Une star parmi des femmes de ménage
Ayant disparu des radars parisiens, Marianne Winckler s’installe dans un petit appartement à Caen et s’inscrit à Pôle Emploi. Sur son CV, sa conseillère remarque d’emblée un trou de 23 ans, entre ses études de lettres et de droit et aujourd’hui. Alors elle biaise: « J’ai été mariée, femme au foyer. Je suis divorcée… » Et puis: « La propreté, c’est ma passion! » La journaliste doit en effet apprendre à « se vendre » pour espérer dénicher, au mieux, quelques heures payées au Smic: 7,96€ nets de l’heure…
Marianne finit par décrocher un contrat à L’Immaculé, une société de nettoyage, pour laquelle elle bosse dans un camping.

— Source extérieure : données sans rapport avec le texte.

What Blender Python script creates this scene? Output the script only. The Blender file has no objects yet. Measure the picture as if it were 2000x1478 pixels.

Avant de se faire virer et d’atterrir au nettoyage du ferry Ouistreham-Portsmouth. Une escale d’une heure trente pour nettoyer 230 cabines: 4 minutes par chambre pas plus!

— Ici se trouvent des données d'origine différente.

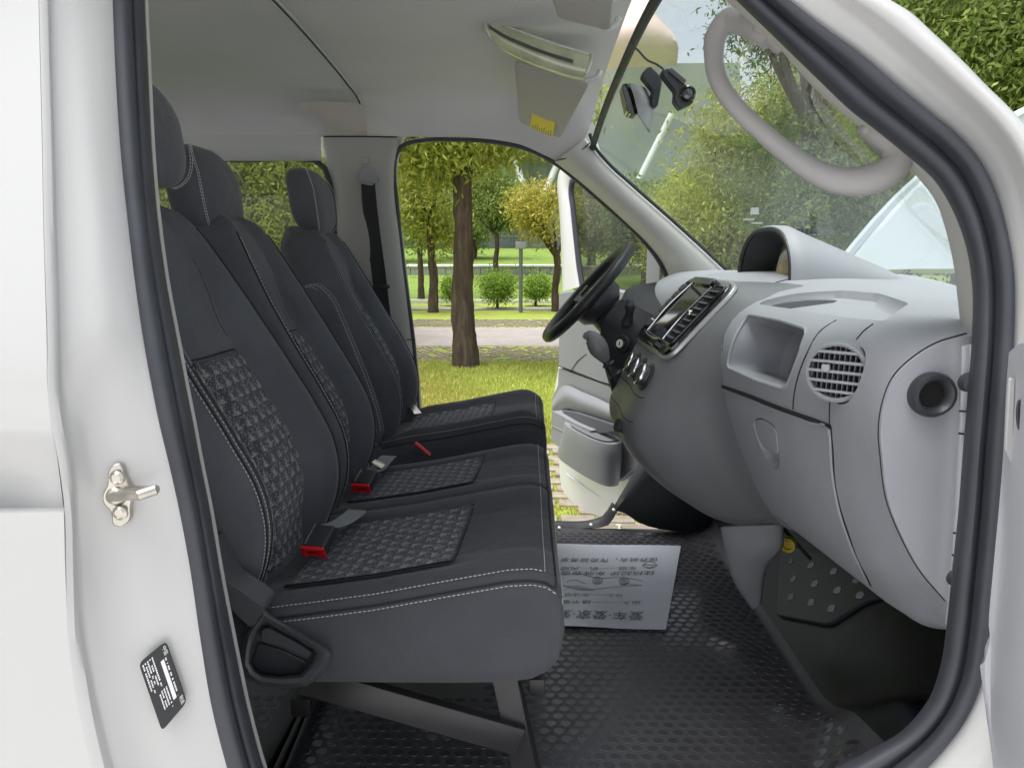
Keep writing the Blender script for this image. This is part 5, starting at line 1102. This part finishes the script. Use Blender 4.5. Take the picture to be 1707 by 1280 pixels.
# trees farther off
tree('lawn_tree', 'slim green tree left of the thick trunk', (V(722, 520, 19)[0], 19, 0), 4.6, .11, (V(715, 330, 19)[0], 19, 3.35), (1.25, 1.2, 1.75), 9000, .15, LEAF_O, 31, 10, .55)
tree('lawn_tree', 'smaller tree at the left edge of the doorway, on the lower lawn', (V(702, 497, 24)[0], 24, .05), 4.6, .09, (V(695, 370, 24)[0], 24, 3.2), (1.3, 1.2, 1.5), 8000, .15, LEAF_G, 32, 9, .52)
tree('lawn_tree', 'green tree right of the thick trunk, on the bank', (V(828, 458, 29)[0], 29, .75), 4.4, .10, (V(825, 350, 29)[0], 29, 4.0), (1.7, 1.3, 1.5), 11000, .16, LEAF_G, 33, 10, .42)
tree('lawn_tree', 'tree with yellowing leaves beside the open driver door', (V(927, 516, 19.5)[0], 19.5, 0), 3.8, .10, (V(905, 355, 19.5)[0], 19.5, 2.85), (1.15, 1.0, .85), 5500, .13, LEAF_Y, 34, 10, .42)
for k, (px, Y, zc_, rx, n_) in enumerate([(560, 20, 3.6, 2.2, 9000), (670, 34, 4.2, 2.8, 11000), (790, 36, 4.0, 3.0, 12000), (985, 31, 3.6, 1.7, 14000), (1075, 27, 2.9, 1.6, 14000)]):
    tree('lawn_tree', ['broad tree far left behind the seats', 'tall tree on the upper lawn behind the slim one', 'tree on the upper lawn behind the thick trunk', 'tree seen through the window of the open driver door', 'tree behind the far front pillar'][k], (V(px, 480, Y)[0], Y, 1.3 if Y > 30 else 0), 6, .13, (V(px, 330, Y)[0], Y, zc_), (rx, 1.8, 2.1), n_, .2, [LEAF_O, LEAF_O, LEAF_G, LEAF_O, LEAF_G][k], 60+k, 10, .5)
# shrubs
for k, (px, Y, rx, rz, lb) in enumerate([(829, 20.5, .60, .52, 'round clipped shrub between the thick trunk and the sign post'), (893, 21.8, .50, .42, 'round clipped shrub right of the sign post'), (757, 21.8, .42, .42, 'round clipped shrub half hidden by the thick trunk')]):
    x = V(px, 480, Y)[0]; r_ = empty('shrub', (0, 0, 0), lb, 'shrub', 'clipped shrubs along the footpath')
    MB().tube([(x, Y, -.02), (x, Y, .35)], [.05, .03], 8, 6).build('stem', BARK, r_)
    leaves('foliage', [(x, Y, rz+.18)]+[(x+rx*.45*math.cos(a), Y+rx*.45*math.sin(a), rz+.16) for a in np.linspace(0, 6.28, 7)], [(rx*.9, rx*.9, rz)]+[(rx*.55, rx*.55, rz*.75)]*7, 5000, .075, LEAF_L, r_, 80+k, .6, 0)
# sign post
sp_ = empty('sign_post', (0, 0, 0), 'grey post with a small square sign between the two round shrubs', 'sign post')
x = V(868, 520, 19)[0]; MB().tube([(x, 19, -.05), (x, 19, 1.80)], .055, 12, 6).build('post', mat('post_grey', (.16, .18, .19), .5, metal=.4), sp_)
MB().box((x, 18.95, 1.88), (.30, .05, .20), bev=.01).build('sign_board', mat('sign_grey', (.30, .32, .33), .5), sp_)
# hedge line and trees behind the rear window / in front of the windscreen
for k, (px, Y, z0, zc_, rr_, n_, m_, lb) in enumerate([
    (430, 9.5, 0, 2.2, (1.9, 1.4, 1.8), 22000, LEAF_O, 'bushy dark green tree behind the rear side window'),
    (330, 11, 0, 2.4, (2.0, 1.5, 2.1), 14000, LEAF_G, 'leafy tree farther left behind the rear side window'),
    (530, 12, 0, 2.6, (1.5, 1.5, 2.0), 10000, LEAF_G, 'pale green tree at the right of the rear side window'),
    (1350, 9.5, 0, 2.9, (1.9, 1.6, 2.3), 55000, LEAF_G, 'big leafy tree in the middle of the windscreen'),
    (1230, 13, 0, 2.7, (1.6, 1.6, 2.3), 30000, LEAF_O, 'yellow green tree left of the big one in the windscreen'),
    (1500, 10.5, 0, 3.4, (2.4, 1.6, 2.3), 48000, LEAF_D, 'dark tree behind the grab handle'),
    (1650, 8.0, 0, 4.3, (2.1, 1.6, 2.2), 45000, LEAF_G, 'drooping green tree outside the front pillar'),
    (1165, 20, 0, 2.4, (2.3, 1.6, 2.4), 26000, LEAF_O, 'hazy green tree at the left side of the windscreen'),
    (1420, 15, 0, 4.6, (3.4, 1.8, 3.6), 50000, LEAF_G, 'wide tree closing the view behind the big windscreen tree'),
    (1600, 14, 0, 4.4, (3.2, 1.8, 3.8), 45000, LEAF_D, 'dark tree farthest right through the windscreen'),
    (480, 15, 0, 3.2, (3.2, 1.8, 3.0), 30000, LEAF_G, 'tall tree closing the view of the rear side window'),
    (1330, 9.0, 0, 4.9, (1.3, 1.3, 1.3), 15000, LEAF_D, 'tall tree with thin leaves at the top of the windscreen')]):
    tree('tree', lb, (V(px, 500, Y)[0], Y, z0), zc_*1.6, .13, (V(px, 400, Y)[0], Y, zc_), rr_, n_, .085 if Y < 10 else .12, m_, 100+k, 14, .42, group='trees around the van')
# building with glass front, slanting columns and a pink canopy
bd_ = empty('building', (0, 0, 0), 'dark glazed building with slanting white columns and a pink canopy', 'building')
GLZ = mat('facade_glass', (.22, .255, .25), .35, var=.4, vscale=.6)
PINK = mat('pink_canopy', (.60, .47, .43), .7, var=.06, vscale=.5)
Yb = 52
MB().box((-8, Yb+2, 4.8), (22, 4, 8.4)).build('facade', GLZ, bd_)
MB().box((9, Yb+2.2, 8.3), (13, 4, 14.6)).build('facade', mat('hazed_facade', (.30, .33, .32), .5, var=.12, vscale=.3), bd_)  # paler than the other glazing: haze is put into the colour
mm_ = mat('mullion', (.27, .295, .29), .5)
for k in range(15): MB().box((-18+k*1.4, Yb-.05, 5.0 if k < 15 else 8.3), (.08, .12, 7.8 if k < 15 else 14.5)).build('mullion', mm_, bd_)
for z in (3.2, 4.6, 6.0, 7.4): MB().box((-8, Yb-.08, z), (21.6, .12, .12)).build('transom', mm_, bd_)
WCOL = mat('white_column', (.62, .64, .62), .5)
for a, b in [((880, 335), (860, 270)), ((905, 330), (938, 250)), ((1065, 300), (1120, 190)), ((1010, 300), (990, 235)), ((1180, 280), (1240, 180)), ((800, 330), (780, 260))]:
    MB().tube([V(*a, 47), V(*b, 48)], .22, 10, 4).build('column', WCOL, bd_)
MB().box((-7.2, Yb-2, 9.6), (20, 6, 1.3), bev=.2).build('canopy', PINK, bd_)
loft('canopy', [[V(985, 118, 49), V(1055, 112, 49), V(1128, 106, 49)], [V(1020, 65, 48), V(1085, 60, 48), V(1131, 82, 48)], [V(1045, 10, 50), V(1075, 5, 50), V(1093, 30, 50)], [V(1055, -80, 54), V(1068, -80, 54), V(1080, -60, 54)]], PINK, bd_, 20, 20, .3)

Si Emmanuel Carrère transforme le récit de Florence Aubenas en fiction — il change d’ailleurs le nom de l’héroïne —, l’écrivain a tenu à conserver au film une vraie tonalité documentaire. Juliette Binoche est ainsi la seule actrice professionnelle, au milieu d’un casting composé de vraies femmes de ménage du coin. Le contraste fonctionne à merveille. Tout comme Aubenas était une journaliste parisienne infiltrée parmi des travailleurs pauvres, Binoche est la star parmi les « vrais gens ». Et l’actrice française est juste parfaite dans ce décalage. À la fois humble et proche, quand il s’agit de fumer une cigarette à la fenêtre de la petite cuisine de sa copine Christèle (excellent Hélène Lambert), et différente, voire un vol excentrique, quand elle l’emmène se baigner dans la mer glacée… Chose que la jeune femme ne prend jamais le temps de faire…
La question du mensonge
Au-delà d’une description minutieuse de la précarité, de la mise en scène de la dureté du monde du travail, mais aussi de la solidarité qui peut y régner entre travailleurs pauvres, Emmanuel Carrère axe son adaptation sur cette dimension morale du mensonge, déjà au coeur de son récit L’Adversaire en 2000 sur l’affaire Romand (porté à l’écran par Laurent Cantet et Nicole Garcia). Si les intentions de Marianne Winckler/Florence Aubenas sont évidemment louables — vivre de l’intérieur cette vie de misère pour ensuite mettre en lumière cette France invisible, qui donnera bientôt les Gilets jaunes —, l’écrivaine le fait en dissimulant son statut de bourgeoise aisée qui, une fois l’expérience terminée, pourra retourner à sa confortable vie parisienne pour tirer les lauriers du livre qu’elle vient d’écrire — Aubenas a notamment décroché le Prix Joseph Kessel. Alors que ces anciennes collègues continueront leur vie de galère. Tel est l’enjeu moral, passionnant, sur lequel Carrère axe tout son film. De quoi transcender le sujet initial et proposer un grand film en ouverture de la Quinzaine.